Having just gotten the new Tony Hawk game as a gift, I was wondering to myself if I would ever play on any setting other than "casual". I'm not a huge gamer, so I kind of doubt I will, except possibly to see what the difference is.

Also, I just ordered a small fries from McDonald's when I was there last week.


Counter argument, I grabbed Rainbow Six Vegas 2 when it was on sale on Steam. I play that on "Realistic" because it's so hard. I normally don't like hard games, but in this case it really changes the feel of the game itself, beyond just making it harder.


It depends. For example, you couldn't play the game all the way through in easy mode in Doom. You had to play it in a harder difficulty to get to the third area. This was motivation for me to replay the game at harder difficulties.


Someone who needs easy mode might start on normal, get to some point where the game becomes impossible, then switch to easy. (Speaking from personal experience here.)
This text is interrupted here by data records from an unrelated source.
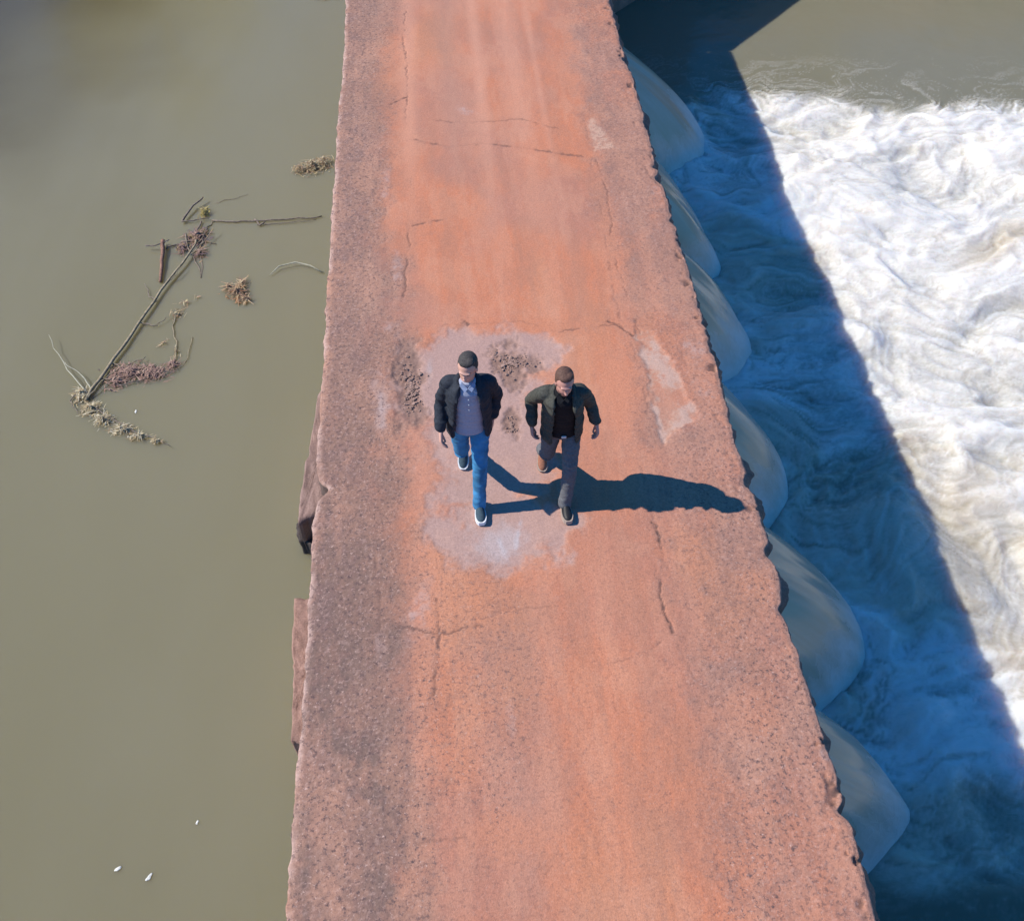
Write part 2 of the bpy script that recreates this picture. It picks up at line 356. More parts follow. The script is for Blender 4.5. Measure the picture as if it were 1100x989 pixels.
# grey-purple worn margins either side of the red wheel strip
xl_in = -.72 + .30 * (fbm(Y * .6, X * 1.2, 151, 3) - .5) * 2 + .09 * sstep(9, 5, Y) ; xr_in = 1.72 + .30 * (fbm(Y * .5, X * 1.1, 155, 3) - .5) * 2
mL = sstep(.36, -.26, X - xl_in + .6 * (f2 - .5)); mR = sstep(-.18, .42, X - xr_in + .5 * (f2 - .5))
marg = C(.295, .172, .126)
col = mixc(col, marg, mL * .9); col = mixc(col, C(.19, .120, .095), mL * sstep(9, 3, Y) * (.45 + .55 * sstep(.42, .6, fbm(X * 3, Y * 2.2, 199, 4)))); col = mixc(col, C(.37, .190, .135), mR * (.40 + .5 * sstep(.45, .6, fbm(X * 1.6, Y * 1.2, 159, 4))))
dk = sstep(.5, .68, f2) * .5 + sstep(.50, .75, f3) * .5
col = mixc(col, C(.20, .125, .110), np.clip(dk * (mL * .75 + mR * .45), 0, 1))
# grit, coarser and darker nearer the camera end
nearw = sstep(9, 3, Y)
grit = sstep(.52, .70, f3) * (.5 + .5 * f4)
patchy = sstep(.42, .62, fbm(X * 1.1 + 4, Y * .9, 163, 4))
col = mixc(col, C(.235, .125, .095), np.clip(grit * (.16 + .32 * nearw * patchy + .25 * mL + .12 * mR), 0, 1))
col = mixc(col, C(.56, .37, .31), sstep(.74, .86, vnoise(X * 62, Y * 55, 167)) * (.10 + .22 * mL + .18 * mR) * .8)
# centre greyer at the near end
col = mixc(col, C(.34, .20, .155), blob(X, Y, 560, 790, .42, 1.5, 11, .7, soft=.8) * .25)
col = mixc(col, C(.30, .19, .16), blob(X, Y, 545, 690, .5, .5, 12, .7, soft=.8) * .25)
# irregular traffic stains drawn out along the bridge
st1 = fbm(X * 4.5, Y * .7, 191, 5, .62); st2 = fbm(X * 2.2 + 8, Y * 1.6, 195, 6, .68)
col = mixc(col, C(.36, .180, .120), sstep(.52, .66, st1) * .28 * (1 - mL)); col = mixc(col, C(.56, .29, .19), sstep(.50, .36, st1) * .20)
col = mixc(col, C(.34, .170, .115), sstep(.54, .66, st2) * .22); col = mixc(col, C(.55, .27, .17), sstep(.46, .34, st2) * .25)
# red dust heaps
for q, (px, py, rx, ry, s) in enumerate([(455, 720, .16, .75, .8), (545, 900, .45, .30, .7), (470, 560, .22, .8, .5), (655, 250, .15, 2.4, .45), (800, 760, .4, .35, .5), (665, 420, .3, .8, .75), (700, 300, .14, 1.2, .3), (470, 130, .3, .8, .4), (600, 75, .3, .8, .35), (660, 640, .35, .8, .35), (440, 150, .10, 3, .5)]):
    col = mixc(col, C(.53, .215, .122), blob(X, Y, px, py, rx, ry, 20 + q, .45, soft=.8) * s * .8)
# smooth long wheel streaks at the far end
fe = sstep(9.5, 12.5, Y)
for xc, w_, s in ((-.42, .12, .5), (.55, .10, .55), (1.05, .16, .4), (1.35, .05, .35)):
    col = mixc(col, C(.60, .30, .20), np.exp(-((X - xc - .08 * (fbm(Y * .3, Y * 0, 171, 2) - .5)) / w_) ** 2) * (.25 + .75 * fe) * s)
col = mixc(col, C(.40, .215, .155), np.exp(-((X - .12) / .22) ** 2) * fe * .5)
# pale silt left by a puddle, round the two men
pale = np.maximum.reduce([blob(X, Y, 500, 400, .90, .72, 31, .36), blob(X, Y, 530, 480, .72, 1.0, 32, .36), blob(X, Y, 540, 572, .80, .50, 33, .40), blob(X, Y, 560, 380, .62, .36, 34, .4)])
col = mixc(col, C(.405, .262, .222), pale * .90)
col = mixc(col, C(.50, .30, .23), pale * sstep(.5, .7, f2) * .35)
col = mixc(col, C(.44, .345, .325), blob(X, Y, 540, 582, .36, .24, 35, .8, soft=.9) * .8)
col = mixc(col, C(.44, .33, .30), np.maximum(blob(X, Y, 410, 440, .10, .55, 38, .9, soft=.9), blob(X, Y, 462, 400, .05, .5, 39, .9, soft=.9)) * .7)
col = mixc(col, C(.46, .40, .40), np.maximum(blob(X, Y, 538, 585, .05, .22, 36, .9, rot=.25, soft=.95), blob(X, Y, 556, 578, .03, .2, 37, .9, rot=-.2, soft=.95)) * .8)
for q, (px, py, rx, ry, s) in enumerate([(378, 430, .16, .22, .65), (408, 430, .12, .35, .45), (427, 287, .06, .30, .7), (415, 195, .07, .4, .4), (410, 690, .05, .28, .6), (443, 672, .14, .18, .55), (600, 372, .09, .08, .6),
                                          (550, 782, .06, .17, .55), (420, 350, .1, .1, .4), (600, 600, .2, .1, .5), (500, 120, .25, .16, .55), (760, 420, .14, .22, .5), (745, 375, .12, .12, .4), (705, 205, .1, .1, .3), (455, 640, .1, .3, .35), (890, 810, .05, .05, .6), (735, 135, .1, .1, .0)]):
    col = mixc(col, C(.50, .36, .32), blob(X, Y, px, py, rx, ry, 40 + q, 1.1, soft=.95) * s * (.25 + .75 * sstep(.40, .58, f3)) * (.4 + .6 * sstep(.4, .55, f2)))
# bare pale patches where the surface has flaked
def poly(X, Y, pts, soft=.03, seed=0):
    pts = PX(*pts); jx = .22 * (fbm(X * 4, Y * 4, 400 + seed, 5, .65) - .5); xx, yy = X + jx, Y - jx
    d = np.full(X.shape, -9.); 
    for (ax, ay), (bx, by) in zip(pts, pts[1:] + pts[:1]):
        nx_, ny_ = by - ay, -(bx - ax); l = math.hypot(nx_, ny_); d = np.maximum(d, ((xx - ax) * nx_ + (yy - ay) * ny_) / l)
    return sstep(soft, -soft, d)
pm = poly(X, Y, [(682, 352), (711, 478), (746, 452), (742, 425), (700, 355)], .03, 1)
if pm.max() < .5 or pm.mean() > .2: pm = poly(X, Y, [(682, 352), (711, 478), (746, 452), (742, 425), (700, 355)][::-1], .03, 1)
col = mixc(col, C(.52, .31, .22), pm * (.25 + .75 * sstep(.42, .56, f2 * .6 + f3 * .4)) * (.35 + .65 * sstep(.45, .0, X - np.interp(Y, [P(711, 478)[1], P(682, 352)[1]], [P(711, 478)[0], P(682, 352)[0]]))) * .85)
col = mixc(col, C(.50, .36, .30), pm * sstep(.45, .6, f2) * .5)
pm2 = poly(X, Y, [(630, 128), (640, 164), (664, 160), (640, 128)], .03, 2)
if pm2.max() < .5 or pm2.mean() > .2: pm2 = poly(X, Y, [(630, 128), (640, 164), (664, 160), (640, 128)][::-1], .03, 2)
col = mixc(col, C(.56, .35, .25), pm2 * .7 * (.3 + .7 * sstep(.4, .55, f3)))
# mud in the potholes
mud = np.maximum.reduce([blob(X, Y, 441, 418, .19, .66, 61, .9, soft=.7), blob(X, Y, 548, 392, .32, .30, 62, 1.0, soft=.7), blob(X, Y, 549, 452, .10, .24, 63, 1.1, soft=.7)])
col = mixc(col, C(.25, .150, .115), mud * (.80 + .20 * sstep(.42, .6, f3)))
# cracks
crk = np.zeros(X.shape); rough = np.zeros(X.shape)
CR = [([(436, 5), (433, 40), (438, 95), (436, 130)], .5, .8), ([(420, 112), (437, 104)], 1.0, 1.4), ([(437, 240), (440, 262), (436, 290), (432, 318)], .55, 1),
      ([(443, 242), (476, 235)], .6, .9), ([(640, 170), (652, 205), (658, 262), (672, 318), (690, 360)], .45, .7), ([(628, 130), (648, 240), (660, 320), (688, 395), (700, 470)], .25, .7),
      ([(600, 356), (640, 350), (665, 348), (674, 356)], .45, .9), ([(655, 345), (668, 352), (680, 360)], .7, 1.1),
      ([(702, 560), (712, 600), (710, 640), (718, 665), (722, 680)], .75, .9), ([(690, 500), (702, 560)], .3, .8), ([(722, 680), (690, 702), (650, 712)], .3, .7), ([(722, 680), (745, 725), (770, 760)], .2, .7),
      ([(468, 642), (470, 680), (467, 745)], .6, .9), ([(428, 672), (470, 680), (520, 672)], .55, .9), ([(530, 655), (600, 650)], .25, .8), ([(395, 345), (440, 352), (480, 350)], .2, .8),
      ([(445, 905), (500, 900)], .3, .8), ([(700, 890), (735, 880)], .25, .8), ([(441, 150), (480, 158), (520, 154), (570, 160), (625, 168)], .55, 1.5), ([(460, 128), (500, 132), (560, 128), (600, 138)], .35, 1.2),
      ([(490, 352), (500, 346), (505, 350)], .7, 1.2), ([(690, 175), (700, 190), (712, 200)], .5, .9), ([(700, 545), (705, 620)], .25, .7), ([(345, 545), (352, 500), (347, 470)], .3, 1),
      ([(770, 230), (800, 260)], .0, .8), ([(402, 600), (408, 660), (404, 700)], .3, 1.0), ([(475, 350), (560, 345), (600, 356)], .2, .8), ([(385, 120), (420, 112)], .3, .8)]
for q, (pts, s, w_) in enumerate(CR):
    d = segdist(X, Y, PX(*pts), .035, q % 5)
    brk = .15 + .85 * sstep(.40, .56, fbm(X * 5 + q, Y * 5, 500 + q, 3, .6))
    crk = np.maximum(crk, s * sstep(.017 * w_, .004 * w_, d) * brk)
    rough = np.maximum(rough, .45 * s * sstep(.10, .0, d))
col = mixc(col, C(.40, .21, .145), rough * sstep(.4, .6, f3) * .5)
col = mixc(col, C(.11, .065, .055), np.clip(crk * 1.15, 0, 1))
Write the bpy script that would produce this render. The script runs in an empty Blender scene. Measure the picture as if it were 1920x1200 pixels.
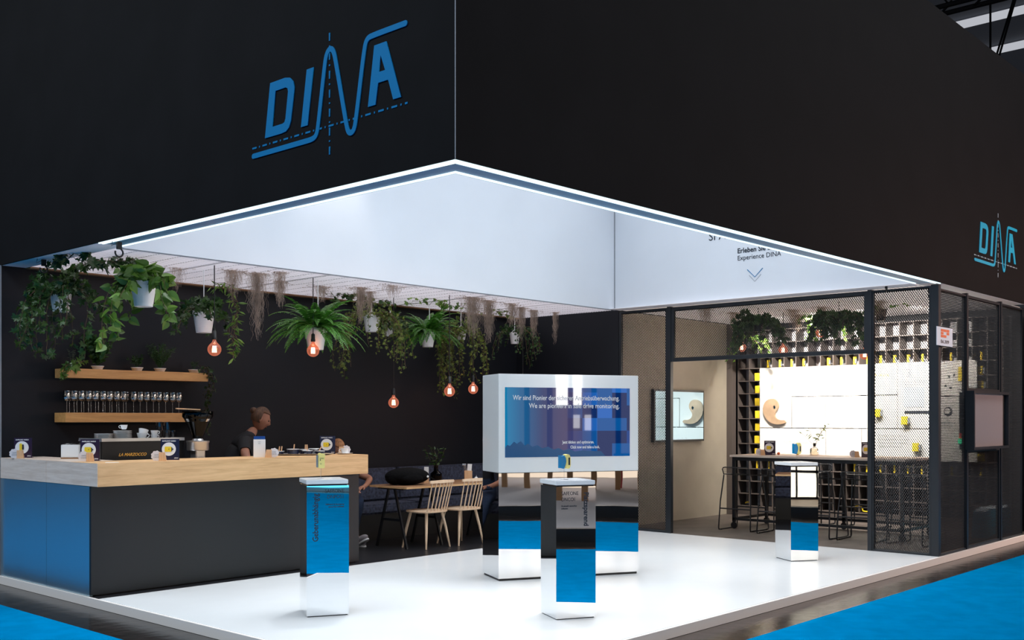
import bpy, bmesh, math, random
from mathutils import Matrix, Vector, Euler
R = math.radians
rnd = random.Random(7)
SC = bpy.context.scene
COL = SC.collection

# ------------------------------------------------------------------ materials
def _nt(name):
    m = bpy.data.materials.new(name); m.use_nodes = True
    nt = m.node_tree; nt.nodes.clear()
    out = nt.nodes.new('ShaderNodeOutputMaterial')
    return m, nt, out
def _n(nt, t, **kw):
    n = nt.nodes.new(t)
    for k, v in kw.items():
        if hasattr(n, k): setattr(n, k, v)
        else: n.inputs[k.replace('_', ' ')].default_value = v
    return n
def _c(c): return (c[0], c[1], c[2], 1)
def pbr(name, col, rough=.5, metal=0., spec=.5, noise=0., nscale=20., bump=0., bscale=40., emit=None, es=0., coat=0., stretch=(1, 1, 1), col2=None):
    m, nt, out = _nt(name)
    b = _n(nt, 'ShaderNodeBsdfPrincipled')
    b.inputs['Base Color'].default_value = _c(col); b.inputs['Roughness'].default_value = rough
    b.inputs['Metallic'].default_value = metal; b.inputs['Specular IOR Level'].default_value = spec
    b.inputs['Coat Weight'].default_value = coat
    if emit: b.inputs['Emission Color'].default_value = _c(emit); b.inputs['Emission Strength'].default_value = es
    tc = _n(nt, 'ShaderNodeTexCoord'); mp = _n(nt, 'ShaderNodeMapping'); mp.inputs['Scale'].default_value = stretch
    nt.links.new(tc.outputs['Object'], mp.inputs['Vector'])
    if noise or col2:
        tx = _n(nt, 'ShaderNodeTexNoise'); tx.inputs['Scale'].default_value = nscale; tx.inputs['Detail'].default_value = 5
        nt.links.new(mp.outputs[0], tx.inputs['Vector'])
        mx = _n(nt, 'ShaderNodeMix', data_type='RGBA')
        c2 = col2 or tuple(min(1, c * (1 + noise)) for c in col)
        c1 = col if col2 else tuple(c * (1 - noise) for c in col)
        mx.inputs[6].default_value = _c(c1); mx.inputs[7].default_value = _c(c2)
        rp = _n(nt, 'ShaderNodeMapRange'); rp.inputs['From Min'].default_value = .35; rp.inputs['From Max'].default_value = .65
        nt.links.new(tx.outputs[0], rp.inputs[0]); nt.links.new(rp.outputs[0], mx.inputs[0]); nt.links.new(mx.outputs[2], b.inputs['Base Color'])
    if bump:
        t2 = _n(nt, 'ShaderNodeTexNoise'); t2.inputs['Scale'].default_value = bscale
        nt.links.new(mp.outputs[0], t2.inputs['Vector'])
        bp = _n(nt, 'ShaderNodeBump'); bp.inputs['Strength'].default_value = bump; bp.inputs['Distance'].default_value = .02
        nt.links.new(t2.outputs[0], bp.inputs['Height']); nt.links.new(bp.outputs[0], b.inputs['Normal'])
    nt.links.new(b.outputs[0], out.inputs[0])
    return m
def emis(name, col, s):
    m, nt, out = _nt(name); e = _n(nt, 'ShaderNodeEmission'); e.inputs[0].default_value = _c(col); e.inputs[1].default_value = s
    nt.links.new(e.outputs[0], out.inputs[0]); return m
def glassy(name, tint=(1, 1, 1), ior=1.45, gloss=1., base=.06):
    m, nt, out = _nt(name)
    tr = _n(nt, 'ShaderNodeBsdfTransparent'); tr.inputs[0].default_value = _c(tint)
    gl = _n(nt, 'ShaderNodeBsdfGlossy'); gl.inputs['Roughness'].default_value = .03; gl.inputs[0].default_value = _c((gloss,) * 3)
    fr = _n(nt, 'ShaderNodeFresnel'); fr.inputs[0].default_value = ior
    ad = _n(nt, 'ShaderNodeMath', operation='ADD'); ad.inputs[1].default_value = base; ad.use_clamp = True
    mx = _n(nt, 'ShaderNodeMixShader'); nt.links.new(fr.outputs[0], ad.inputs[0]); nt.links.new(ad.outputs[0], mx.inputs[0])
    nt.links.new(tr.outputs[0], mx.inputs[1]); nt.links.new(gl.outputs[0], mx.inputs[2]); nt.links.new(mx.outputs[0], out.inputs[0])
    return m
def glowglass(name, tint, em, es):
    # coated lamp globe: clear enough to see the filament, the coating itself glows
    m, nt, out = _nt(name); L = nt.links.new
    tr = _n(nt, 'ShaderNodeBsdfTransparent'); tr.inputs[0].default_value = _c(tint)
    e = _n(nt, 'ShaderNodeEmission'); e.inputs[0].default_value = _c(em); e.inputs[1].default_value = es
    gl = _n(nt, 'ShaderNodeBsdfGlossy'); gl.inputs['Roughness'].default_value = .05
    lw = _n(nt, 'ShaderNodeLayerWeight'); lw.inputs[0].default_value = .35
    mr = _n(nt, 'ShaderNodeMapRange'); mr.inputs['To Min'].default_value = .22; mr.inputs['To Max'].default_value = .75; L(lw.outputs['Facing'], mr.inputs[0])
    a = _n(nt, 'ShaderNodeMixShader'); L(mr.outputs[0], a.inputs[0]); L(tr.outputs[0], a.inputs[1]); L(e.outputs[0], a.inputs[2])
    b = _n(nt, 'ShaderNodeMixShader'); b.inputs[0].default_value = .05; L(a.outputs[0], b.inputs[1]); L(gl.outputs[0], b.inputs[2]); L(b.outputs[0], out.inputs[0])
    return m
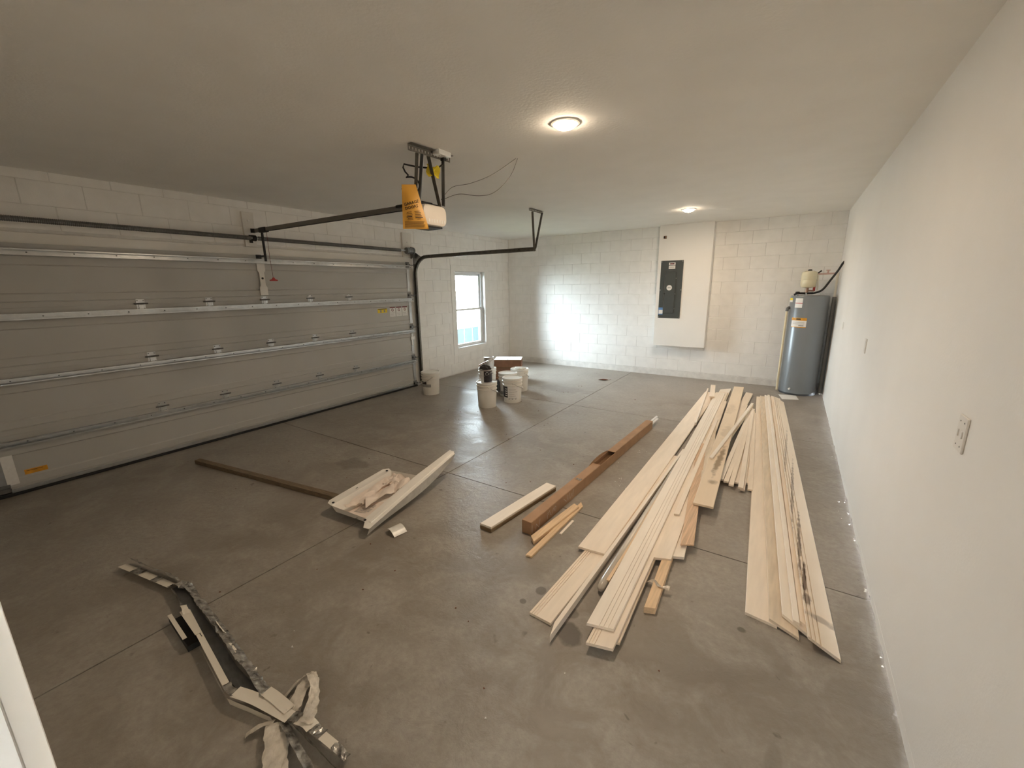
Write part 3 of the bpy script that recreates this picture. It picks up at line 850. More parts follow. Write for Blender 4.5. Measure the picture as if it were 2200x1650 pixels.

Smart games will do this for you. For example, Warcraft 3 initially lets you choose between normal and hard, but if you lose a mission, it unlocks easy mode. This way, nobody will end up playing through the game watered-down unless that is the only way they can make it through. Everybody who turns out to be competent will experience the game as intended, regardless of their initial estimation of their abilities.


Left 4 Dead's director does this on the fly in-game.. Having and easy time? It throws more at you, less items. Too hard? Opposite.